Written exercise: Omit any picture, and return the remaining data exactly as written.

Rows from a 3D scene dataset:
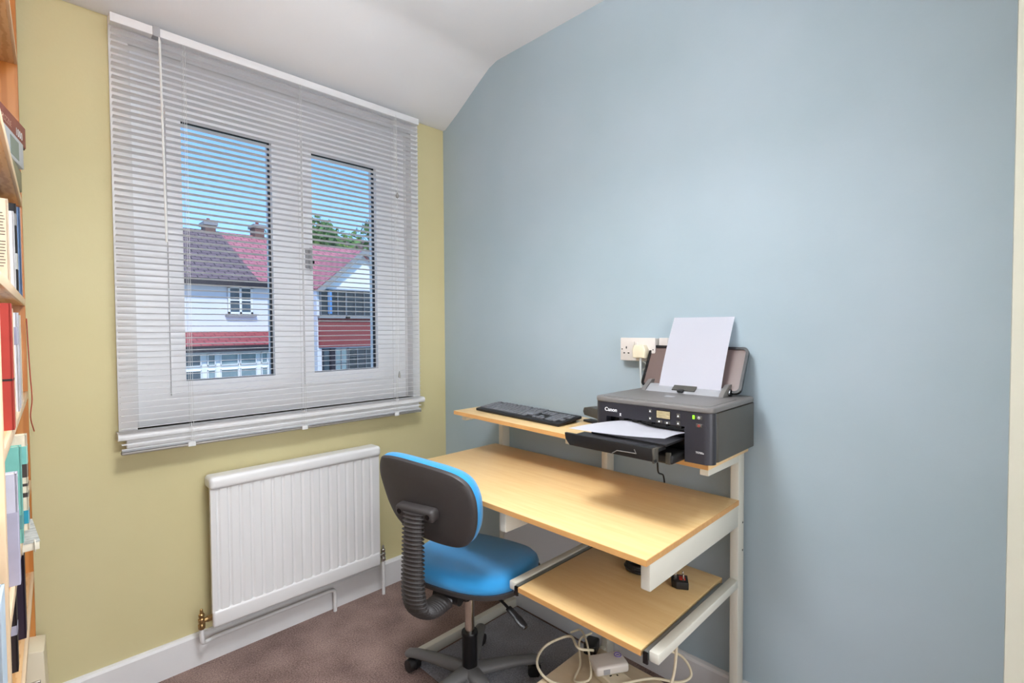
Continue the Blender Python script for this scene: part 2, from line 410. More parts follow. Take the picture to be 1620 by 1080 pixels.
# ------------------------------------------------------------------ radiator
rad = thing('radiator', 'white panel radiator on the yellow wall below the window', 'radiator', (0, 0, 0))
rx0, rx1, rz0, rz1 = -1.140, -.457, .160, .714
bm = bmesh.new()
n = 17; fl = []
pit = (rx1-rx0-.03)/n
for k in range(n):
    a = rx0+.015+k*pit
    fl += [(a, -.100), (a+pit*.16, -.095), (a+pit*.26, -.095), (a+pit*.42, -.100)]
poly = [(rx0, -.096)] + fl + [(rx1, -.096), (rx1, -.082), (rx0, -.082)]
prism(bm, poly, 'z', rz0+.055, rz1-.04)
box(bm, rx0, rx1, -.104, -.080, rz0, rz0+.062, .010, 4)
to_obj('front_panel', bm, M['radiator'], rad, smooth=True)
boxobj('back_panel', (rx0+.01, rx1-.01, -.045, -.035, rz0+.01, rz1-.03), M['radiator'], rad, .003)
bm = bmesh.new(); box(bm, rx0-.004, rx1+.004, -.110, -.030, rz1-.046, rz1, .014, 5)
to_obj('top_grille', bm, M['radiator'], rad, smooth=True)
for x in (rx0+.12, rx1-.12):
    for q in (rz0+.06, rz1-.14): boxobj('wall_bracket', (x-.02, x+.02, -.0345, -.001, q, q+.04), M['radiator'], rad)
bm = bmesh.new()
for k in range(22):
    x = rx0+.03+k*(rx1-rx0-.06)/21; box(bm, x-.008, x+.008, -.080, -.046, rz0+.03, rz1-.05)
to_obj('convector_fins', bm, M['radiator'], rad)
def valve(x, sgn, m):
    bm = bmesh.new()
    vx = x + sgn*.030; y = -.070; z = rz0+.030
    cyl(bm, (x-sgn*.004, y, z), (x+sgn*.012, y, z), .0125, seg=6); cyl(bm, (x+sgn*.010, y, z), (vx, y, z), .009)
    lathe(bm, [(.009, -.030), (.012, -.026), (.012, -.012), (.009, -.008), (.0115, .0), (.0115, .008), (.007, .012), (.010, .016), (.010, .024), (.006, .028), (.005, .042), (.002, .045)], 16, mtx=T(vx, y, z))
    to_obj('valve', bm, m, rad, smooth=True); return vx, y, z
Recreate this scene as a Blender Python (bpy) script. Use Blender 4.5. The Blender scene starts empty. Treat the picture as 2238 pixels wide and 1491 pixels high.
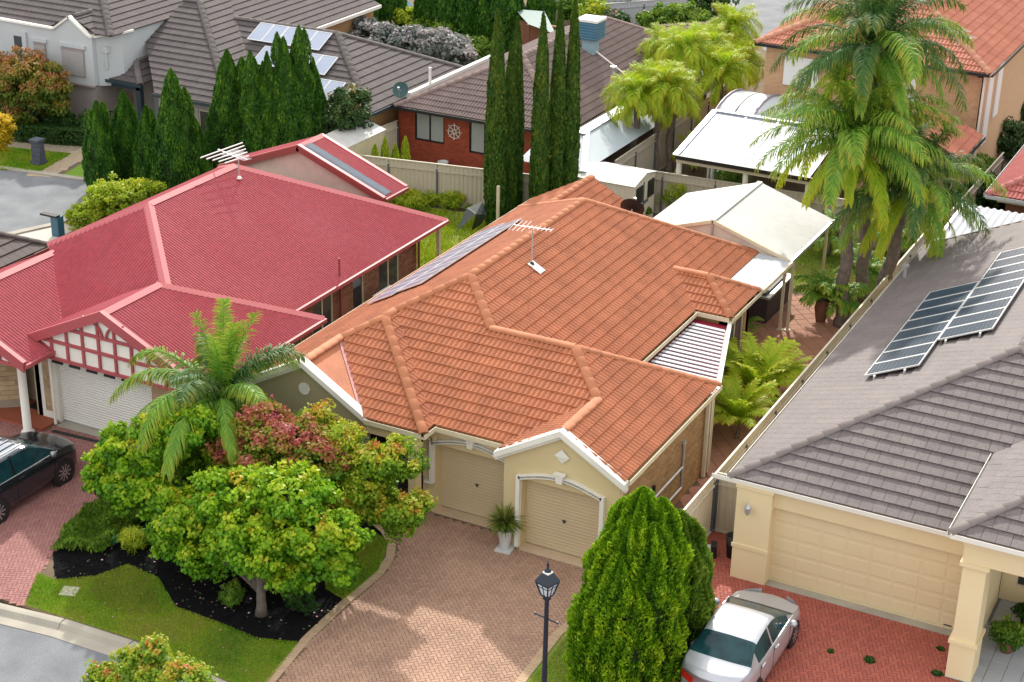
import bpy, math, random
import numpy as np
from mathutils import Matrix, Vector
random.seed(7); RS = np.random.RandomState(11)
S = bpy.context.scene
COL = S.collection

# ------------------------------------------------------------------ camera
PARS = (3654.859644, 0.419231, 0.470885, 0.021376, 25.652630, -20.915051, 23.187055)
FPX, PITCH, YAW, ROLL = PARS[:4]
CAM = np.array(PARS[4:7])
_f = np.array([-math.sin(YAW)*math.cos(PITCH), math.cos(YAW)*math.cos(PITCH), -math.sin(PITCH)])
_r = np.array([math.cos(YAW), math.sin(YAW), 0.0]); _u = np.cross(_r, _f)
CR = math.cos(ROLL)*_r + math.sin(ROLL)*_u
CU = -math.sin(ROLL)*_r + math.cos(ROLL)*_u
CF = _f
cam = bpy.data.cameras.new('camera'); camo = bpy.data.objects.new('camera', cam); COL.objects.link(camo)
cam.sensor_width = 36; cam.lens = 36*FPX/2238; cam.clip_start = .5; cam.clip_end = 900
M = Matrix(((CR[0], CU[0], -CF[0], CAM[0]), (CR[1], CU[1], -CF[1], CAM[1]), (CR[2], CU[2], -CF[2], CAM[2]), (0, 0, 0, 1)))
camo.matrix_world = M
S.camera = camo

# ------------------------------------------------------------------ sky, sun, exposure
SUN = Vector((-0.62, 1.35, 1.0)).normalized()
w = bpy.data.worlds.new('World'); S.world = w; w.use_nodes = True
nt = w.node_tree; bg = nt.nodes['Background']
sky = nt.nodes.new('ShaderNodeTexSky'); sky.sky_type = 'NISHITA'; sky.sun_disc = False
sky.sun_elevation = math.asin(SUN.z); sky.sun_rotation = -math.atan2(0.62, 1.35)
sky.air_density = 1.0; sky.dust_density = 3.0; sky.ozone_density = 1.0; sky.altitude = 50
# thin bright cloud over most of the sky
tc = nt.nodes.new('ShaderNodeTexCoord'); cn = nt.nodes.new('ShaderNodeTexNoise'); cn.inputs['Scale'].default_value = 2.2; cn.inputs['Detail'].default_value = 6
nt.links.new(tc.outputs['Generated'], cn.inputs['Vector'])
cr = nt.nodes.new('ShaderNodeMapRange'); cr.inputs['From Min'].default_value = .35; cr.inputs['From Max'].default_value = .62; cr.inputs['To Min'].default_value = .45; cr.inputs['To Max'].default_value = .95
nt.links.new(cn.outputs['Fac'], cr.inputs['Value'])
cm_ = nt.nodes.new('ShaderNodeMix'); cm_.data_type = 'RGBA'; nt.links.new(cr.outputs[0], cm_.inputs['Factor'])
nt.links.new(sky.outputs[0], cm_.inputs['A']); cm_.inputs['B'].default_value = (8.0, 7.8, 7.45, 1)
nt.links.new(cm_.outputs['Result'], bg.inputs[0]); bg.inputs[1].default_value = 0.15
sun = bpy.data.lights.new('sun', 'SUN'); suno = bpy.data.objects.new('sun', sun); COL.objects.link(suno)
sun.energy = 3.0; sun.angle = math.radians(1.2); sun.color = (1.0, .95, .86)
suno.rotation_euler = SUN.to_track_quat('Z', 'Y').to_euler(); suno.location = (0, 0, 60)
S.view_settings.view_transform = 'Standard'; S.view_settings.look = 'None'
S.view_settings.exposure = 0.62; S.view_settings.gamma = 1.0; S.view_settings.use_curve_mapping = False
S.render.engine = 'CYCLES'

# ------------------------------------------------------------------ helpers
def onplane(u, v, x0, z0, t, axis='x', rise=-1):
    """pixel to point on the slope z = z0 + t*(distance up from the eave line x0)"""
    d = CF*FPX + CR*(u-1119) - CU*(v-745.5); k = 0 if axis == 'x' else 1
    # z - z0 = rise*t*(p[k]-x0)
    s = (rise*t*(CAM[k]-x0) + z0 - CAM[2])/(d[2]-rise*t*d[k]); p = CAM+d*s
    return Vector((float(p[0]), float(p[1]), float(p[2])))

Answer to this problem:
Continue the Blender Python script for this scene: part 2, from line 410. More parts follow. Take the picture to be 1620 by 1080 pixels.
# ------------------------------------------------------------------ radiator
rad = thing('radiator', 'white panel radiator on the yellow wall below the window', 'radiator', (0, 0, 0))
rx0, rx1, rz0, rz1 = -1.140, -.457, .160, .714
bm = bmesh.new()
n = 17; fl = []
pit = (rx1-rx0-.03)/n
for k in range(n):
    a = rx0+.015+k*pit
    fl += [(a, -.100), (a+pit*.16, -.095), (a+pit*.26, -.095), (a+pit*.42, -.100)]
poly = [(rx0, -.096)] + fl + [(rx1, -.096), (rx1, -.082), (rx0, -.082)]
prism(bm, poly, 'z', rz0+.055, rz1-.04)
box(bm, rx0, rx1, -.104, -.080, rz0, rz0+.062, .010, 4)
to_obj('front_panel', bm, M['radiator'], rad, smooth=True)
boxobj('back_panel', (rx0+.01, rx1-.01, -.045, -.035, rz0+.01, rz1-.03), M['radiator'], rad, .003)
bm = bmesh.new(); box(bm, rx0-.004, rx1+.004, -.110, -.030, rz1-.046, rz1, .014, 5)
to_obj('top_grille', bm, M['radiator'], rad, smooth=True)
for x in (rx0+.12, rx1-.12):
    for q in (rz0+.06, rz1-.14): boxobj('wall_bracket', (x-.02, x+.02, -.0345, -.001, q, q+.04), M['radiator'], rad)
bm = bmesh.new()
for k in range(22):
    x = rx0+.03+k*(rx1-rx0-.06)/21; box(bm, x-.008, x+.008, -.080, -.046, rz0+.03, rz1-.05)
to_obj('convector_fins', bm, M['radiator'], rad)
def valve(x, sgn, m):
    bm = bmesh.new()
    vx = x + sgn*.030; y = -.070; z = rz0+.030
    cyl(bm, (x-sgn*.004, y, z), (x+sgn*.012, y, z), .0125, seg=6); cyl(bm, (x+sgn*.010, y, z), (vx, y, z), .009)
    lathe(bm, [(.009, -.030), (.012, -.026), (.012, -.012), (.009, -.008), (.0115, .0), (.0115, .008), (.007, .012), (.010, .016), (.010, .024), (.006, .028), (.005, .042), (.002, .045)], 16, mtx=T(vx, y, z))
    to_obj('valve', bm, m, rad, smooth=True); return vx, y, z
Recreate this scene as a Blender Python (bpy) script. Use Blender 4.5. The Blender scene starts empty. Treat the picture as 2238 pixels wide and 1491 pixels high.
import bpy, math, random
import numpy as np
from mathutils import Matrix, Vector
random.seed(7); RS = np.random.RandomState(11)
S = bpy.context.scene
COL = S.collection

# ------------------------------------------------------------------ camera
PARS = (3654.859644, 0.419231, 0.470885, 0.021376, 25.652630, -20.915051, 23.187055)
FPX, PITCH, YAW, ROLL = PARS[:4]
CAM = np.array(PARS[4:7])
_f = np.array([-math.sin(YAW)*math.cos(PITCH), math.cos(YAW)*math.cos(PITCH), -math.sin(PITCH)])
_r = np.array([math.cos(YAW), math.sin(YAW), 0.0]); _u = np.cross(_r, _f)
CR = math.cos(ROLL)*_r + math.sin(ROLL)*_u
CU = -math.sin(ROLL)*_r + math.cos(ROLL)*_u
CF = _f
cam = bpy.data.cameras.new('camera'); camo = bpy.data.objects.new('camera', cam); COL.objects.link(camo)
cam.sensor_width = 36; cam.lens = 36*FPX/2238; cam.clip_start = .5; cam.clip_end = 900
M = Matrix(((CR[0], CU[0], -CF[0], CAM[0]), (CR[1], CU[1], -CF[1], CAM[1]), (CR[2], CU[2], -CF[2], CAM[2]), (0, 0, 0, 1)))
camo.matrix_world = M
S.camera = camo

# ------------------------------------------------------------------ sky, sun, exposure
SUN = Vector((-0.62, 1.35, 1.0)).normalized()
w = bpy.data.worlds.new('World'); S.world = w; w.use_nodes = True
nt = w.node_tree; bg = nt.nodes['Background']
sky = nt.nodes.new('ShaderNodeTexSky'); sky.sky_type = 'NISHITA'; sky.sun_disc = False
sky.sun_elevation = math.asin(SUN.z); sky.sun_rotation = -math.atan2(0.62, 1.35)
sky.air_density = 1.0; sky.dust_density = 3.0; sky.ozone_density = 1.0; sky.altitude = 50
# thin bright cloud over most of the sky
tc = nt.nodes.new('ShaderNodeTexCoord'); cn = nt.nodes.new('ShaderNodeTexNoise'); cn.inputs['Scale'].default_value = 2.2; cn.inputs['Detail'].default_value = 6
nt.links.new(tc.outputs['Generated'], cn.inputs['Vector'])
cr = nt.nodes.new('ShaderNodeMapRange'); cr.inputs['From Min'].default_value = .35; cr.inputs['From Max'].default_value = .62; cr.inputs['To Min'].default_value = .45; cr.inputs['To Max'].default_value = .95
nt.links.new(cn.outputs['Fac'], cr.inputs['Value'])
cm_ = nt.nodes.new('ShaderNodeMix'); cm_.data_type = 'RGBA'; nt.links.new(cr.outputs[0], cm_.inputs['Factor'])
nt.links.new(sky.outputs[0], cm_.inputs['A']); cm_.inputs['B'].default_value = (8.0, 7.8, 7.45, 1)
nt.links.new(cm_.outputs['Result'], bg.inputs[0]); bg.inputs[1].default_value = 0.15
sun = bpy.data.lights.new('sun', 'SUN'); suno = bpy.data.objects.new('sun', sun); COL.objects.link(suno)
sun.energy = 3.0; sun.angle = math.radians(1.2); sun.color = (1.0, .95, .86)
suno.rotation_euler = SUN.to_track_quat('Z', 'Y').to_euler(); suno.location = (0, 0, 60)
S.view_settings.view_transform = 'Standard'; S.view_settings.look = 'None'
S.view_settings.exposure = 0.62; S.view_settings.gamma = 1.0; S.view_settings.use_curve_mapping = False
S.render.engine = 'CYCLES'

# ------------------------------------------------------------------ helpers
def onplane(u, v, x0, z0, t, axis='x', rise=-1):
    """pixel to point on the slope z = z0 + t*(distance up from the eave line x0)"""
    d = CF*FPX + CR*(u-1119) - CU*(v-745.5); k = 0 if axis == 'x' else 1
    # z - z0 = rise*t*(p[k]-x0)
    s = (rise*t*(CAM[k]-x0) + z0 - CAM[2])/(d[2]-rise*t*d[k]); p = CAM+d*s
    return Vector((float(p[0]), float(p[1]), float(p[2])))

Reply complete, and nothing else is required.